Exercise goal:
Exactly the lines from the line containing "What Blender Python" through the line containing "C = scene.collection" are to be echoed, with both included and pictures left out.

Supplied data:
┄┄┄┄┄┄┄┄┄┄

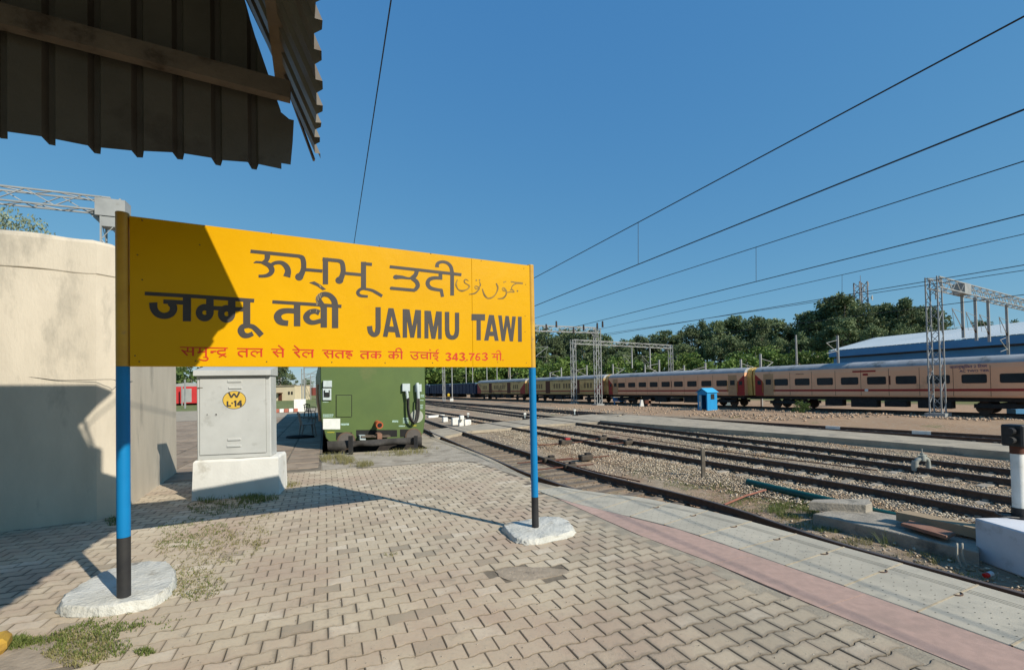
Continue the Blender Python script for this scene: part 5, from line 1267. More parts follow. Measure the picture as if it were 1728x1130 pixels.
def trunk_mesh(C, rad_, height, seed, r0=.28):
    rn = random.Random(seed); mb = MB(); a = Vector((0, 0, -1.5)); b = Vector((rn.uniform(-.05, .05) * height, rn.uniform(-.05, .05) * height, height * .86)); m_ = lerp(a, b, .5) + Vector((rn.uniform(-.3, .3), rn.uniform(-.3, .3), 0))
    P = smooth_line([a, m_, b], 5); mb.tube(P, [r0 * (1 - .8 * i / (len(P) - 1)) for i in range(len(P))], 7)
    for c in rn.sample(C, min(8, len(C))):
        t = rn.uniform(.3, .75); p = lerp(a, b, t * .9); q = Vector(c[:3]); 
        if q.z < p.z: p.z = q.z * .8
        mb.tube([p, lerp(p, q, .5) + Vector((0, 0, .3)), q], [r0 * .4, r0 * .25, r0 * .1], 5)
    me = bpy.data.meshes.new('trunk'); me.from_pydata(mb.v, [], mb.f); me.materials.append(m_bark); return me
KINDS = []
for k in range(6): cm, C = leaf_mesh(100 + k, [26, 30, 34, 28, 24, 32][k], 78, [4.2, 3.6, 4.8, 3.2, 5.0, 4.0][k], 14.0, .38, m_leaf, clr=.27, lowfill=[.3, .2, .35, .15, .4, .25][k]); KINDS.append((cm, trunk_mesh(C, 4, 14, k)))
BR = []
for k in range(3): cm, C = leaf_mesh(200 + k, 16, 90, 3.4, 4.6, .28, m_leafb, lowfill=.08, clr=.3); BR.append((cm, trunk_mesh(C, 3, 4.5, k, .14)))
PA = []
for k in range(2): cm, C = leaf_mesh(300 + k, 26, 330, 3.2, 9, .085, m_leafp, lowfill=.3, clr=.26); PA.append((cm, trunk_mesh(C, 3, 9, k, .2)))
def tree(px, ytop, Y, kind, h0, label, group, name='eucalyptus_tree', wide=1.0):
    p = dep(px, ytop, Y); g = ZG - .3 if Y < 60 else None
    zg = hgt(p.x, p.y) if p.x > -60 else ZG; H = p.z - zg; sc = max(.25, H / h0)
    root = thing(name, label, 'tree' if name != 'bush' else 'bush', (p.x, p.y, zg), group)
    rz = R.uniform(0, 6.28); cm, tm_ = kind
    for nm, me in (('crown', cm), ('trunk', tm_)):
        o = bpy.data.objects.new(nm, me); col.objects.link(o); o.parent = root; o.scale = (sc * wide, sc * wide, sc * 1.03 / 1.03); o.rotation_euler = (0, 0, rz)
    uniq(root); return root
sky_line = [(720, 625), (760, 618), (905, 556), (930, 575), (960, 560), (990, 562), (1010, 572), (1060, 578), (1100, 566), (1130, 566), (1170, 556), (1200, 546), (1240, 543), (1280, 540), (1320, 545), (1340, 562), (1356, 540), (1390, 518), (1405, 507), (1440, 505), (1470, 525), (1500, 520), (1520, 512), (1555, 522), (1590, 528), (1600, 556), (1622, 562), (1645, 545), (1665, 552), (1690, 556), (1728, 545), (1760, 540), (1800, 535), (1860, 530)]
def sl_(px):
    for (x0, y0), (x1, y1) in zip(sky_line[:-1], sky_line[1:]):
        if x0 <= px <= x1: return y0 + (y1 - y0) * (px - x0) / (x1 - x0)
    return 560
def beltY(px): return 118 + max(0, (1500 - px)) * .115 + max(0, px - 1590) * .25
USED = {}
def uniq(root):
    USED.setdefault(root['label'], []).append(root)
def where(px):
    for a_, t_ in ((905, 'seen under the board left of the blue post'), (960, 'directly right of the blue sign post'), (1020, 'behind the middle gantry mast'), (1080, 'above the left end of the peach coach'), (1145, 'behind the drop arms of the portal gantry'), (1212, 'above and left of the blue hut'), (1270, 'above the yellow coupling of the train'), (1340, 'left of the plain tall pole'), (1400, 'right of the plain tall pole'), (1445, 'left of the telecom tower'), (1480, 'at the foot of the telecom tower'), (1545, 'between the telecom tower and the tall right gantry'), (1610, 'behind the mast of the tall right gantry'), (1690, 'above the shed roof beyond the tall right gantry')):
        if px < a_: return t_
    return 'above the shed roof at the right edge'
rn = random.Random(4); k = 0; px = 724
G1 = 'trees of the wooded rise behind the train'
while px < 1850:
    st = rn.uniform(8, 15)
    if not (1600 < px < 1640):
        tree(px, sl_(px) + rn.uniform(-6, 5), beltY(px) + rn.uniform(6, 26), KINDS[k % 6], 14, 'tall skyline eucalyptus ' + where(px), G1, wide=rn.uniform(.75, 1.1)); k += 1
    px += st
px = 712
while px < 1850:
    y_ = sl_(px); y2 = y_ + (646 - y_) * rn.uniform(.22, .42)
    if not (px > 1596): tree(px, y2, beltY(px) + rn.uniform(-8, 4), KINDS[(k * 5 + 2) % 6], 14, 'mid-height bushy tree ' + where(px), G1, wide=rn.uniform(.8, 1.15)); k += 1
    px += rn.uniform(10, 17)
px = 716
while px < 1410:
    y_ = 612 if px < 1100 else 603 if px < 1250 else 590
    tree(px, y_ + rn.uniform(-10, 12), beltY(px) - rn.uniform(14, 26), BR[k % 3], 4.6, 'bright green low tree ' + where(px), 'low bright trees behind the train', 'low_tree', wide=rn.uniform(.8, 1.2)); k += 1
    px += rn.uniform(14, 24)
for lab, rs in USED.items():
    if len(rs) > 1:
        rs.sort(key=lambda o: proj(o.location)[0])
        for i, o in enumerate(rs): o['label'] = lab + ', ' + ['leftmost', 'second', 'third', 'fourth', 'fifth', 'sixth', 'seventh', 'eighth', 'ninth', 'tenth', 'eleventh', 'twelfth', 'thirteenth', 'fourteenth', 'fifteenth', 'sixteenth', 'seventeenth', 'eighteenth', 'nineteenth', 'twentieth', 'twenty-first', 'twenty-second', 'twenty-third', 'twenty-fourth'][min(i, 23)] + ('' if i == 0 else ' from left')
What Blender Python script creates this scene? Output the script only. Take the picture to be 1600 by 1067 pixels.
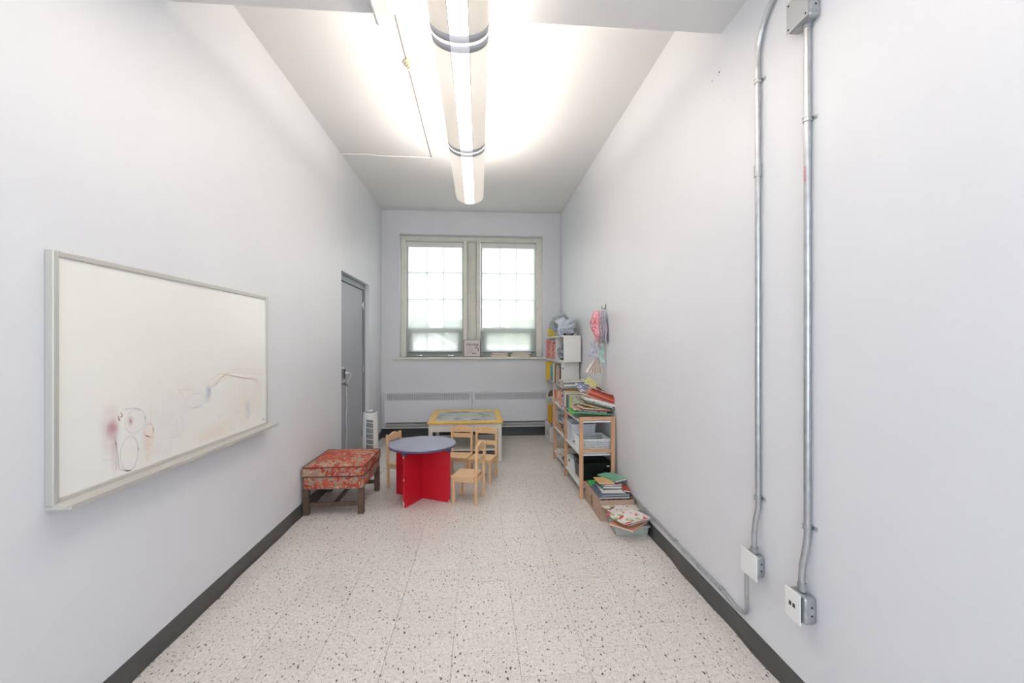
import bpy, bmesh, math, random
from mathutils import Vector, Matrix, Euler
random.seed(7)
PI = math.pi
R = math.radians
for o in list(bpy.data.objects): bpy.data.objects.remove(o)
scene = bpy.context.scene
C = scene.collection

# ------------------------------------------------------------------ camera, world, lights, exposure
PSI = math.atan(52/667)
cd = bpy.data.cameras.new('camera'); cam = bpy.data.objects.new('camera', cd); C.objects.link(cam)
cd.sensor_width = 36; cd.lens = 667/1600*36; cd.clip_start = .02; cd.clip_end = 500
cd.shift_y = 3.5/1600
cam.location = (0, 0, 1.46); cam.rotation_euler = (PI/2, 0, -PSI)
scene.camera = cam

w = bpy.data.worlds.new('overcast'); scene.world = w; w.use_nodes = True
bg = w.node_tree.nodes['Background']; bg.inputs[0].default_value = (.93, .97, 1, 1); bg.inputs[1].default_value = 3.4

scene.view_settings.view_transform = 'Standard'; scene.view_settings.look = 'None'
scene.view_settings.gamma = 1; scene.view_settings.use_curve_mapping = False
scene.view_settings.exposure = 0.36

def area(name, loc, rot, sx, sy, power, col):
    l = bpy.data.lights.new(name, 'AREA'); l.shape = 'RECTANGLE'; l.size = sx; l.size_y = sy
    l.energy = power; l.color = col
    o = bpy.data.objects.new(name, l); C.objects.link(o); o.location = loc; o.rotation_euler = rot
    return o
# added cool fill light behind the camera, unseen; the wall there has no window
area('rear_fill_light', (-.1, -2.85, 1.75), (R(90), 0, 0), 2.5, 2.2, 60, (.80, .91, 1))
UPL = 11.5    # watts of the up-light inside each fixture unit
LENS = 6.5    # glow of the lens under each fixture unit

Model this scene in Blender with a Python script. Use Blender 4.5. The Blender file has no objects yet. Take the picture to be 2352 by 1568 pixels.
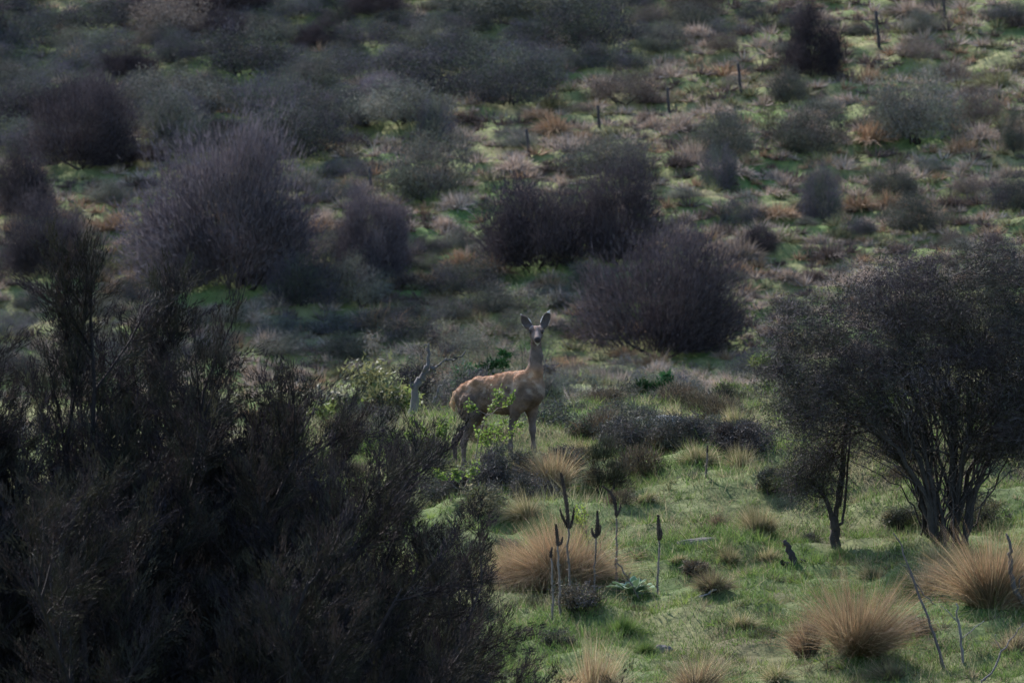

┄┄┄┄┄┄┄┄┄┄

Solution for this problem:
What Blender Python script creates this scene? Output the script only. Take the picture to be 1600 by 1067 pixels.
import bpy, bmesh, math, random
from mathutils import Vector, Matrix, Euler
random.seed(7)
PI = math.pi
R = math.radians
for o in list(bpy.data.objects): bpy.data.objects.remove(o)
scene = bpy.context.scene
C = scene.collection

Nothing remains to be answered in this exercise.